[Problem statement]: Copy each line below that includes "from".
:: Information provided
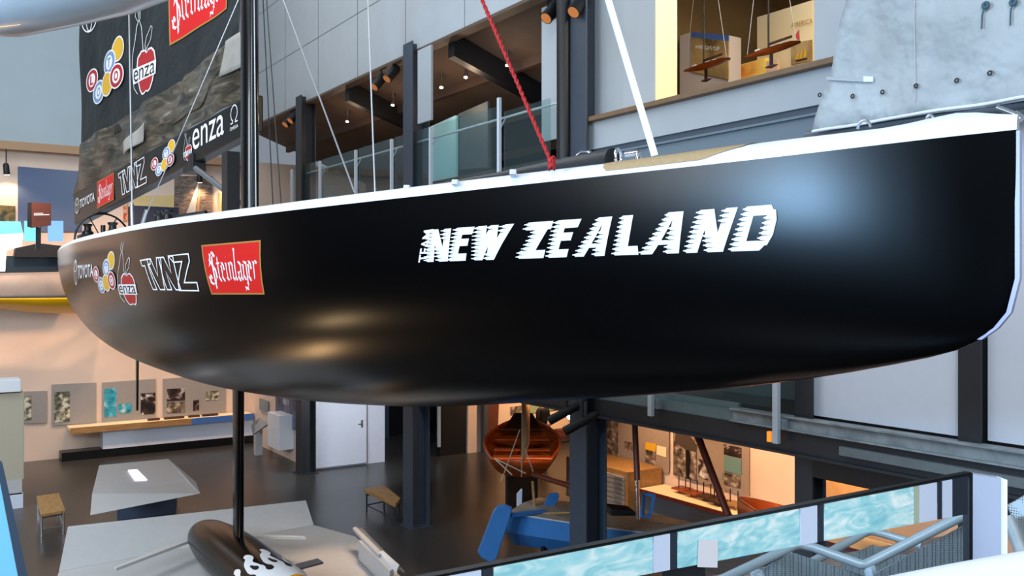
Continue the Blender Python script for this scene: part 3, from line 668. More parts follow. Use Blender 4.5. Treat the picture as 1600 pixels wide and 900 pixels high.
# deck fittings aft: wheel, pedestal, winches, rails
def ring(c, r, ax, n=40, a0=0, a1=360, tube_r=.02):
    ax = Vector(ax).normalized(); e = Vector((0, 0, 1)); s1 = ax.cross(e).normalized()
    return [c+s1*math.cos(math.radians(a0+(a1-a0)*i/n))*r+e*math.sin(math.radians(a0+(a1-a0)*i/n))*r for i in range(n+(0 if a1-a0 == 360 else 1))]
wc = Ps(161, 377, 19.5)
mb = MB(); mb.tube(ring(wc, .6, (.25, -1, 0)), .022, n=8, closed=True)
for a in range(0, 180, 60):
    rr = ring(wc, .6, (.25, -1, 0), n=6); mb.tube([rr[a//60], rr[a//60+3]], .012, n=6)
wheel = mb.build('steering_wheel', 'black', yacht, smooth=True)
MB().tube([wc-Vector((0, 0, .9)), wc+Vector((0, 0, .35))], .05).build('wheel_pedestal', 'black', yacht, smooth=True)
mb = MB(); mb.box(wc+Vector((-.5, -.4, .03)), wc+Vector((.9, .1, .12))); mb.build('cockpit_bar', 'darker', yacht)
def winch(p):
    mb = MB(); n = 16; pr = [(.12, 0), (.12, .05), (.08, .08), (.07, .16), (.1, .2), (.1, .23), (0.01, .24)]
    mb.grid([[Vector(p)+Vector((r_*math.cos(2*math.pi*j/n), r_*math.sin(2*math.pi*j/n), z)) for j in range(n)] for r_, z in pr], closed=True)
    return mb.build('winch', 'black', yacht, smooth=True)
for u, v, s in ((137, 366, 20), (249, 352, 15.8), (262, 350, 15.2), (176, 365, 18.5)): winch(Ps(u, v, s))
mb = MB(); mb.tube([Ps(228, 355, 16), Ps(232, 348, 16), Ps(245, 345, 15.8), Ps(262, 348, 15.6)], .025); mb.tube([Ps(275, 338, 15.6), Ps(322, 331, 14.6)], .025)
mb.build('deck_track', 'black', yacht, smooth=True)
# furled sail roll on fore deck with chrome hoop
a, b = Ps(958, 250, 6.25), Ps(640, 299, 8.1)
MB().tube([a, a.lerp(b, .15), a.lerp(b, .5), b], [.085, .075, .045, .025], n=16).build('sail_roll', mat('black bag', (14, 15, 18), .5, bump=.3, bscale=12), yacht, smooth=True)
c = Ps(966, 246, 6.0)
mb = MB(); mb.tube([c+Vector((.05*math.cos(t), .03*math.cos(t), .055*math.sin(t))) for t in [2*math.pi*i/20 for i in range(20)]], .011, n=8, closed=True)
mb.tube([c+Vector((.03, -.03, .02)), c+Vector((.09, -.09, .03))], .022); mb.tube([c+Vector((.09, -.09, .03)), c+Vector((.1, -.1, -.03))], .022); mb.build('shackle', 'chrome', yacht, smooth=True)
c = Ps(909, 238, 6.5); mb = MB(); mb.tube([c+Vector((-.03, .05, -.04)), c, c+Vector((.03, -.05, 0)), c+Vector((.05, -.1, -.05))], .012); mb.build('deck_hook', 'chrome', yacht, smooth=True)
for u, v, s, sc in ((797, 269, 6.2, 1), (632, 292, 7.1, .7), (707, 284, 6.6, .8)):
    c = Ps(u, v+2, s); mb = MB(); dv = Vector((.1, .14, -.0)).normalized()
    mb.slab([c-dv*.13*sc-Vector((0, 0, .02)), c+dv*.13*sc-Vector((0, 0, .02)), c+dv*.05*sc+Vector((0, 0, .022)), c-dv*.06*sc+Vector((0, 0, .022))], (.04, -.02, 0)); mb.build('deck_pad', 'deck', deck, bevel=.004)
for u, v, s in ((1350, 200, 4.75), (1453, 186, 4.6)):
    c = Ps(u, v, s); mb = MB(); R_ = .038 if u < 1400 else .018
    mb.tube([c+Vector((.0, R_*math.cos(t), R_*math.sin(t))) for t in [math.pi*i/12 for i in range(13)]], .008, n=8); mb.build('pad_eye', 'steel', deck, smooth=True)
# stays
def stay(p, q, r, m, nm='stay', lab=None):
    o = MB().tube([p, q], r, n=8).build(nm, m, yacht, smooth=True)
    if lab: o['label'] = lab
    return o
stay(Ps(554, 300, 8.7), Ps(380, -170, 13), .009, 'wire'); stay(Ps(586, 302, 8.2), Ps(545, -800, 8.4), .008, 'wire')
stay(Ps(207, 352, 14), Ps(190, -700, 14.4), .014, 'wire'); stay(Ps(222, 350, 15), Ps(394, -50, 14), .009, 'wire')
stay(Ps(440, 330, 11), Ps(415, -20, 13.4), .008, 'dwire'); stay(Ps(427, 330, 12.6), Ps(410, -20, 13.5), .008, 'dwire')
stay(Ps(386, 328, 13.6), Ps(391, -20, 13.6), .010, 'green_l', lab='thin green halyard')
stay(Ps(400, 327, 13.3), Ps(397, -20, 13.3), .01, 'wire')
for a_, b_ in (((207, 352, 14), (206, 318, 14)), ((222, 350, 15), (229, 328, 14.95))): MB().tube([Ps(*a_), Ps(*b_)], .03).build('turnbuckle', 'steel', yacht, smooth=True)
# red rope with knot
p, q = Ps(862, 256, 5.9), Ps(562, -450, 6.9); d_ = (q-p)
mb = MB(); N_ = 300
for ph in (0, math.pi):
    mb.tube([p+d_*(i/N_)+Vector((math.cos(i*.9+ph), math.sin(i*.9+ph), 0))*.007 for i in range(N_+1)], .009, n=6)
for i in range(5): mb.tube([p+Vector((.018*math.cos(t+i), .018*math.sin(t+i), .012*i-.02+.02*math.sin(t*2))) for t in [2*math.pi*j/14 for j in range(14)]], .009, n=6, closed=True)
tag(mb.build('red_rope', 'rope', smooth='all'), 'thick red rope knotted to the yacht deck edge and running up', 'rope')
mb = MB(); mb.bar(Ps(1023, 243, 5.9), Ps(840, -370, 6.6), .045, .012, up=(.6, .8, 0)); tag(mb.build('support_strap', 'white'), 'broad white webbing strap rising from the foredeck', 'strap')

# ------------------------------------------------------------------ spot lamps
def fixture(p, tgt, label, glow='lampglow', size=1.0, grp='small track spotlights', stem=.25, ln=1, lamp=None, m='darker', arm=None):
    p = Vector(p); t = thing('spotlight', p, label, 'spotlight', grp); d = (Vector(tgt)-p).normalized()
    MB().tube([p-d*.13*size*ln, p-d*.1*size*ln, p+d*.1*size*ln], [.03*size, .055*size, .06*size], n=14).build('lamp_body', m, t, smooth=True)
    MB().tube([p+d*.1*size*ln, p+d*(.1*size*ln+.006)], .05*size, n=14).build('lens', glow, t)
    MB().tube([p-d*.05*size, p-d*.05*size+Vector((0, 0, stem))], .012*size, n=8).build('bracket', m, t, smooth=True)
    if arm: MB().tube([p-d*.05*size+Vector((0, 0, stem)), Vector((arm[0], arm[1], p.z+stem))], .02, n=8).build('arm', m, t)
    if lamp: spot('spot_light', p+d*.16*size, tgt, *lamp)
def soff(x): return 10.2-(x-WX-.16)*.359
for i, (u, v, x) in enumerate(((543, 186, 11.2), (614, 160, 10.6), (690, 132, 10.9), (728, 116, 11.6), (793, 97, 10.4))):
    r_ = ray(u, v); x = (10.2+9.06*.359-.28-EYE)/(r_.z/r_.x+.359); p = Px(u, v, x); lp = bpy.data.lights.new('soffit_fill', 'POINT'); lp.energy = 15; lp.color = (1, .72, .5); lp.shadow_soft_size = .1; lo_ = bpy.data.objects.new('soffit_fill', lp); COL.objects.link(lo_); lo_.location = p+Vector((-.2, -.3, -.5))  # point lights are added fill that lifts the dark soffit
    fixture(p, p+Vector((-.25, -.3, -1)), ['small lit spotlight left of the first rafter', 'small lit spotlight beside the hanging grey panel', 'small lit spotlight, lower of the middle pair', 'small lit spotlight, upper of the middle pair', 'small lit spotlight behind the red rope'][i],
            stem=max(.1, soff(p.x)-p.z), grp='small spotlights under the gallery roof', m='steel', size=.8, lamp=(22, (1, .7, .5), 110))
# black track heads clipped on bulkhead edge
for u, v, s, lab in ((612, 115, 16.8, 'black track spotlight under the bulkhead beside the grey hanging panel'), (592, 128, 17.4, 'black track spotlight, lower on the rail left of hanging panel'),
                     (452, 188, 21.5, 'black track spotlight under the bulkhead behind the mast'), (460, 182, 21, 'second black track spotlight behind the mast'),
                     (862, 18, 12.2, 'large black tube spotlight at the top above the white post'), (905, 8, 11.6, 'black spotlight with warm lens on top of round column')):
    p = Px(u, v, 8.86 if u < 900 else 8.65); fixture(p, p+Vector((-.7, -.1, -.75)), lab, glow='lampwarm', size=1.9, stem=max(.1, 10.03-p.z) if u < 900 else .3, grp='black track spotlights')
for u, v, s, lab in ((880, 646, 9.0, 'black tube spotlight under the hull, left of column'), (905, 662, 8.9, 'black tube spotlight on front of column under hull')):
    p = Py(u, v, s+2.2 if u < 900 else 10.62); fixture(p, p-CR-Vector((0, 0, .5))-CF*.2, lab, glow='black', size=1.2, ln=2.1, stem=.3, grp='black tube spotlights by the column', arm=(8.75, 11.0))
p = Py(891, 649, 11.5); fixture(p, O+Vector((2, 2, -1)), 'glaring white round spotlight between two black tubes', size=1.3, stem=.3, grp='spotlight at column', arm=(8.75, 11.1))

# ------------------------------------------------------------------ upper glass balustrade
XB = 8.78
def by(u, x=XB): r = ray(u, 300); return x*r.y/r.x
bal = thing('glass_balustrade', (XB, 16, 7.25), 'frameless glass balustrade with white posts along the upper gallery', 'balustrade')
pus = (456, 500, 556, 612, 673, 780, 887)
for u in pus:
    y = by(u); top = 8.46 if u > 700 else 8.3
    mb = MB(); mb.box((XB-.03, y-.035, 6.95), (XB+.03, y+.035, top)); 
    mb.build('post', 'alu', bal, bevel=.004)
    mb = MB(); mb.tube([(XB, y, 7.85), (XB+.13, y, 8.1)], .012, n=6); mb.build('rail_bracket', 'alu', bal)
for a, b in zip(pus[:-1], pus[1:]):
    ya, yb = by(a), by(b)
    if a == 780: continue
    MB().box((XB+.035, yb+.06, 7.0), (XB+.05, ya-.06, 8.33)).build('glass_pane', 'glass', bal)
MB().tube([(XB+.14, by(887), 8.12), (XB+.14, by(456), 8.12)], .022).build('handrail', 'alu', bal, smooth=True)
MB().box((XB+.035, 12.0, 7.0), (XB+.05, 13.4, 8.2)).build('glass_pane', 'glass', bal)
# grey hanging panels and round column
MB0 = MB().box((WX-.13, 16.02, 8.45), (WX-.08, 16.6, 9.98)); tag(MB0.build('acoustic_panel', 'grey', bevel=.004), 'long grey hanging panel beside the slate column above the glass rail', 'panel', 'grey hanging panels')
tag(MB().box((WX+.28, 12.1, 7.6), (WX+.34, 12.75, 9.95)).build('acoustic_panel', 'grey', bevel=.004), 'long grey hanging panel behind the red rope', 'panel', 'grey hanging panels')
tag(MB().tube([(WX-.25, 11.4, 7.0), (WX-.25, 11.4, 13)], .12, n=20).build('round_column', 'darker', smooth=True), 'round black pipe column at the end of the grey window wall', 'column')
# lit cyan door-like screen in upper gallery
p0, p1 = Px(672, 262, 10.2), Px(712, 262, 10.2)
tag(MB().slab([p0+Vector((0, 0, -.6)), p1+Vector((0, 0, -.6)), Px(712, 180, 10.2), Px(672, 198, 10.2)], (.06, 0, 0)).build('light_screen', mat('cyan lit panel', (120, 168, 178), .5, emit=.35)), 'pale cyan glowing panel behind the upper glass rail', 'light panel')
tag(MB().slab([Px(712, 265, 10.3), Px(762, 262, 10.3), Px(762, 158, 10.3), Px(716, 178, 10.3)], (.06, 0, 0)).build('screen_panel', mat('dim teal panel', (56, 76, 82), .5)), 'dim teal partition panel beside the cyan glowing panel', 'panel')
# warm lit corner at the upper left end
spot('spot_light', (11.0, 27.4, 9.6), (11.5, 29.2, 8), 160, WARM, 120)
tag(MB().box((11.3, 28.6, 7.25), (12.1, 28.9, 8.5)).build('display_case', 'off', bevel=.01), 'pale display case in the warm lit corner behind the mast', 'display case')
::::
[Solution]:
Continue the Blender Python script for this scene: part 3, from line 668. More parts follow. Use Blender 4.5. Treat the picture as 1600 pixels wide and 900 pixels high.
mb = MB(); mb.bar(Ps(1023, 243, 5.9), Ps(840, -370, 6.6), .045, .012, up=(.6, .8, 0)); tag(mb.build('support_strap', 'white'), 'broad white webbing strap rising from the foredeck', 'strap')